- What needs to be done: Can you quote exactly the stretch of lines from the one with "bm = NB(); extr(bm, (*a, ZR), (*b, ZR), railp);" through the final line of the material, both ends included?

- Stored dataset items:
┌────────
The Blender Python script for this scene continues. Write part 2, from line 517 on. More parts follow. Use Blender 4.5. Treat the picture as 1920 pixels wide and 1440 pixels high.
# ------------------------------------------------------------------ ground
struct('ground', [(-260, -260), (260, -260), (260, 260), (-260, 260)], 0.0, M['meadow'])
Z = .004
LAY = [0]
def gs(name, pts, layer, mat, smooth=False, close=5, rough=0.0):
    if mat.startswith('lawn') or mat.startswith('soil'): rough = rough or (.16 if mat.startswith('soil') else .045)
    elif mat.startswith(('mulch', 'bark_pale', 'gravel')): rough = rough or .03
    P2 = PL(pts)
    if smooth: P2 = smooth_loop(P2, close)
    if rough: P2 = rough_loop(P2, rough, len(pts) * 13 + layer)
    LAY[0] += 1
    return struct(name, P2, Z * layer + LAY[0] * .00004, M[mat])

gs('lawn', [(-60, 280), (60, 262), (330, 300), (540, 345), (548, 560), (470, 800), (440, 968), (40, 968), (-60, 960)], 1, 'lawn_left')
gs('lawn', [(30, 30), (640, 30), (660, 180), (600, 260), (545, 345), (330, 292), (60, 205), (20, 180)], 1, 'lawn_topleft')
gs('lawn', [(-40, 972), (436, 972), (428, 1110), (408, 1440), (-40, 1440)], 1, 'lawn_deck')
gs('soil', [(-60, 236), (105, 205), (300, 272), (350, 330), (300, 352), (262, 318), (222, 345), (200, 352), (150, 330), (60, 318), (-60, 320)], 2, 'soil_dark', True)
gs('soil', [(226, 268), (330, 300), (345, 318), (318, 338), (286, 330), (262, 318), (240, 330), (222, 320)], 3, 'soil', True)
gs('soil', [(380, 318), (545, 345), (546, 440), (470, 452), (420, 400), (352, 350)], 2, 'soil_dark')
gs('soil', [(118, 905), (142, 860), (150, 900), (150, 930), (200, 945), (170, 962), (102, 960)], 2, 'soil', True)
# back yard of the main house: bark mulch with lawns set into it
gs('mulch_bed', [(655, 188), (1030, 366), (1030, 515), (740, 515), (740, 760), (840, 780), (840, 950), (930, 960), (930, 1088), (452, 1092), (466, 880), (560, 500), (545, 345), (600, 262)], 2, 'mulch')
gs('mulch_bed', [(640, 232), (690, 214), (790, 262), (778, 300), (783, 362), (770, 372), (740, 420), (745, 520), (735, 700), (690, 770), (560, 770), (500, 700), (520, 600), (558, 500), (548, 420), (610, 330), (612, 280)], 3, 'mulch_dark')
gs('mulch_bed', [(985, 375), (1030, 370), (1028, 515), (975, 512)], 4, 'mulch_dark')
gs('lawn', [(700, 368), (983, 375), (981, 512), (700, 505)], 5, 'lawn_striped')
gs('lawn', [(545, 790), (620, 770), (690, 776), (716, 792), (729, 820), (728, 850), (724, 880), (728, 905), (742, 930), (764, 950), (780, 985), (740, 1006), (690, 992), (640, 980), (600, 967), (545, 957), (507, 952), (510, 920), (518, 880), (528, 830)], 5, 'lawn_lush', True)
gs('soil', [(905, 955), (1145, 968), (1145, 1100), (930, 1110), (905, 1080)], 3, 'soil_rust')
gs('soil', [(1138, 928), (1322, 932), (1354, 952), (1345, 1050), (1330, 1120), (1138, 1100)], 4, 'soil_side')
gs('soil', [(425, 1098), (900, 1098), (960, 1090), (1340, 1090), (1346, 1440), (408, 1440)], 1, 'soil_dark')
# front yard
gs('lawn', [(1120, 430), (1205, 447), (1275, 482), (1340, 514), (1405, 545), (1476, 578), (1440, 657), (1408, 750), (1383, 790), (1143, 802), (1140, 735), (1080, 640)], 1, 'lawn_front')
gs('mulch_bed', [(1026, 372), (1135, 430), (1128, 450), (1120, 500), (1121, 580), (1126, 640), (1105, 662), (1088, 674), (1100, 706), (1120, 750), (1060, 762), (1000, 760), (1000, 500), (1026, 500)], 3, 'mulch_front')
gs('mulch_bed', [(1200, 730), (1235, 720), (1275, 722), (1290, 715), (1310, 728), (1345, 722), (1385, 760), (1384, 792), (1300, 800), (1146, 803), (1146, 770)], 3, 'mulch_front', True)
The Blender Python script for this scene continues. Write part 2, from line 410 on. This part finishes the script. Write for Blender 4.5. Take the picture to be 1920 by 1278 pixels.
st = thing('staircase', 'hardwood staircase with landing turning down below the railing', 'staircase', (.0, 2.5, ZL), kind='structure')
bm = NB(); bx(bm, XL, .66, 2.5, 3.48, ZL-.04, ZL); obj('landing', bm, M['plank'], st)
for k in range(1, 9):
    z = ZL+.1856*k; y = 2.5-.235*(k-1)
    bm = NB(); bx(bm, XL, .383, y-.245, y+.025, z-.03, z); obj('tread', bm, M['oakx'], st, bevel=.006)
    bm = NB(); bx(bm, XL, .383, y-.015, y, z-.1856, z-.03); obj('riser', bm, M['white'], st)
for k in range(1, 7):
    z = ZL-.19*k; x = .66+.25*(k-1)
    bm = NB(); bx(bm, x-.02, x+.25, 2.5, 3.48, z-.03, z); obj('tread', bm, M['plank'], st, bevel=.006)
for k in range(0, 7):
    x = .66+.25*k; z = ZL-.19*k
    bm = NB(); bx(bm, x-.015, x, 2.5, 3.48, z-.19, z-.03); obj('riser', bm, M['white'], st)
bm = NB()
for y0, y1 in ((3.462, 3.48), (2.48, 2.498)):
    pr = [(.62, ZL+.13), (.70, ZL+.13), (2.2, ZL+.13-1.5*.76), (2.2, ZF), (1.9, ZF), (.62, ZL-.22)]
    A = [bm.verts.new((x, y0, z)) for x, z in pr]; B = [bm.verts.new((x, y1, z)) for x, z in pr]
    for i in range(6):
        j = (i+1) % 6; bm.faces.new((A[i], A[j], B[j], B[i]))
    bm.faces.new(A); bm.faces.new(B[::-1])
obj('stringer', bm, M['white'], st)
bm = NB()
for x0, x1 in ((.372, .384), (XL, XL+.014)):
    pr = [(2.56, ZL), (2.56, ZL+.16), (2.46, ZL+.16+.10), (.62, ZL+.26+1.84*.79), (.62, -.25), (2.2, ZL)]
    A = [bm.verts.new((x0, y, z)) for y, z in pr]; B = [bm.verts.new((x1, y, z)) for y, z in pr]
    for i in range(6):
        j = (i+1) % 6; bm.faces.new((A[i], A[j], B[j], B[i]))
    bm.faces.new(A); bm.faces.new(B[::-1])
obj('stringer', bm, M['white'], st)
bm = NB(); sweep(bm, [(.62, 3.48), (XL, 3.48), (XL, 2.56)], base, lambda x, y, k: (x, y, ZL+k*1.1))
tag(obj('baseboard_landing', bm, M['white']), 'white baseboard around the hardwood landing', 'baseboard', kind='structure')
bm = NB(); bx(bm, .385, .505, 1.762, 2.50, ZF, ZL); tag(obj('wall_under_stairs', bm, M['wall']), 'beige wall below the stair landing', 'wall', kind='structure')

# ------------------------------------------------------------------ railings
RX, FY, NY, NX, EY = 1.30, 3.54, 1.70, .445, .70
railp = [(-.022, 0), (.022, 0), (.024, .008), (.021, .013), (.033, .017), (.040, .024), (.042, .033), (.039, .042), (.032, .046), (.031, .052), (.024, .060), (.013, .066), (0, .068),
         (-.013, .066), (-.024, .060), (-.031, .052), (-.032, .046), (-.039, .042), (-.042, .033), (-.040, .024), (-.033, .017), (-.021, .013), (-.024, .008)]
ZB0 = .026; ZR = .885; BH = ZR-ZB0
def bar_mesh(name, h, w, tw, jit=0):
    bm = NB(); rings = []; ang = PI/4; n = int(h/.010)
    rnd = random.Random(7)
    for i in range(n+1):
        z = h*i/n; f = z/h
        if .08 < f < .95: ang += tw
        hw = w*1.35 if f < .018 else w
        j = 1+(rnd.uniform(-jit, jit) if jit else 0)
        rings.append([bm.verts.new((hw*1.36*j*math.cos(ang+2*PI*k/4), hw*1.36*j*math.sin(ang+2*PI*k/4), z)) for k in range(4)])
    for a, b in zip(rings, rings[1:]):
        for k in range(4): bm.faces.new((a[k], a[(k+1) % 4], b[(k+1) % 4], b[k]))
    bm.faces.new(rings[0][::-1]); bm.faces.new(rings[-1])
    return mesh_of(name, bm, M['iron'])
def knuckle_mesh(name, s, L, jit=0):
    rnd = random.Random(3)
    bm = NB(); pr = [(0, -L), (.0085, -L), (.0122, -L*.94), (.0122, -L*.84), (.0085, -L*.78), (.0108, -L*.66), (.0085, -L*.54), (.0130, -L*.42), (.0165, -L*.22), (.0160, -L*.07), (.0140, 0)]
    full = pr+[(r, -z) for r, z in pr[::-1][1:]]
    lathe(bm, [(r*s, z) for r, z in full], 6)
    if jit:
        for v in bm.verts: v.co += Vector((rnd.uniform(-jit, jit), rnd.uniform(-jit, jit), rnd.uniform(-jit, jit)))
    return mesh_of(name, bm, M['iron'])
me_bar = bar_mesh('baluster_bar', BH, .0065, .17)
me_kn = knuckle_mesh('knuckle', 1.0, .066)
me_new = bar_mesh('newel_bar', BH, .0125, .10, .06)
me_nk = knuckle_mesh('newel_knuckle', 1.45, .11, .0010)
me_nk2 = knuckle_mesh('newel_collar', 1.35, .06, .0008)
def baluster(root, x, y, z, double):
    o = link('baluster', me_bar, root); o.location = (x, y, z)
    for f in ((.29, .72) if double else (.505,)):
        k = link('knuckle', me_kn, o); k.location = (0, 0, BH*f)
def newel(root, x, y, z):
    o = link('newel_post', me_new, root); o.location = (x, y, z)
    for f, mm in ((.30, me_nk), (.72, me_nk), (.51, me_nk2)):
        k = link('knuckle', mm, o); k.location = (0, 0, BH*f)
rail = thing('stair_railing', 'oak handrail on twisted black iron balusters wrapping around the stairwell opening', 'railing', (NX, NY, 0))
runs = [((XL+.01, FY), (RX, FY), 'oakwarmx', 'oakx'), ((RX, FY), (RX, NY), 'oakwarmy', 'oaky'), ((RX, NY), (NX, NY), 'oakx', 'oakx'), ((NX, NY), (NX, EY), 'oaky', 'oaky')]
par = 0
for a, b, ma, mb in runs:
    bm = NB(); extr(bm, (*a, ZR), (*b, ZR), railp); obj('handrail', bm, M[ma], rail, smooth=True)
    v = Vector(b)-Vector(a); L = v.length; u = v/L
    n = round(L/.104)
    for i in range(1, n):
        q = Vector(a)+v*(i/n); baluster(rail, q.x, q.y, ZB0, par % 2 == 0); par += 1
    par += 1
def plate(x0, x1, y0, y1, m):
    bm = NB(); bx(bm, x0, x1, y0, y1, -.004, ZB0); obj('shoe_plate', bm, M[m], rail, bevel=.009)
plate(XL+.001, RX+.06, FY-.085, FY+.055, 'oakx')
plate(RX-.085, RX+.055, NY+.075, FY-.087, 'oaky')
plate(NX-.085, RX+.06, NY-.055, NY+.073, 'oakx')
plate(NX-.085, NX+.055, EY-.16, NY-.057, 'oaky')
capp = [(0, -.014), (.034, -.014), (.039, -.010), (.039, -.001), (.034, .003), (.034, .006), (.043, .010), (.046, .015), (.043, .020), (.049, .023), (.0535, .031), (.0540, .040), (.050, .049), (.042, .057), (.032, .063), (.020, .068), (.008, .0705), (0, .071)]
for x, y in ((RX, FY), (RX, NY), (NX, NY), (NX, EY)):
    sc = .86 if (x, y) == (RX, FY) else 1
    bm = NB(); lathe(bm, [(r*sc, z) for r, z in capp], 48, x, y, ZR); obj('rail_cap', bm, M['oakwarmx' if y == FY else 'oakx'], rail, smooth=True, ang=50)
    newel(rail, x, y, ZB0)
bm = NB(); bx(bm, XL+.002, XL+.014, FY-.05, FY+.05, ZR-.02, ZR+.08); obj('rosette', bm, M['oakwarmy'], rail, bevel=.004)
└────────
- Answer for this exercise:
    bm = NB(); extr(bm, (*a, ZR), (*b, ZR), railp); obj('handrail', bm, M[ma], rail, smooth=True)
    v = Vector(b)-Vector(a); L = v.length; u = v/L
    n = round(L/.104)
    for i in range(1, n):
        q = Vector(a)+v*(i/n); baluster(rail, q.x, q.y, ZB0, par % 2 == 0); par += 1
    par += 1
def plate(x0, x1, y0, y1, m):
    bm = NB(); bx(bm, x0, x1, y0, y1, -.004, ZB0); obj('shoe_plate', bm, M[m], rail, bevel=.009)
plate(XL+.001, RX+.06, FY-.085, FY+.055, 'oakx')
plate(RX-.085, RX+.055, NY+.075, FY-.087, 'oaky')
plate(NX-.085, RX+.06, NY-.055, NY+.073, 'oakx')
plate(NX-.085, NX+.055, EY-.16, NY-.057, 'oaky')
capp = [(0, -.014), (.034, -.014), (.039, -.010), (.039, -.001), (.034, .003), (.034, .006), (.043, .010), (.046, .015), (.043, .020), (.049, .023), (.0535, .031), (.0540, .040), (.050, .049), (.042, .057), (.032, .063), (.020, .068), (.008, .0705), (0, .071)]
for x, y in ((RX, FY), (RX, NY), (NX, NY), (NX, EY)):
    sc = .86 if (x, y) == (RX, FY) else 1
    bm = NB(); lathe(bm, [(r*sc, z) for r, z in capp], 48, x, y, ZR); obj('rail_cap', bm, M['oakwarmx' if y == FY else 'oakx'], rail, smooth=True, ang=50)
    newel(rail, x, y, ZB0)
bm = NB(); bx(bm, XL+.002, XL+.014, FY-.05, FY+.05, ZR-.02, ZR+.08); obj('rosette', bm, M['oakwarmy'], rail, bevel=.004)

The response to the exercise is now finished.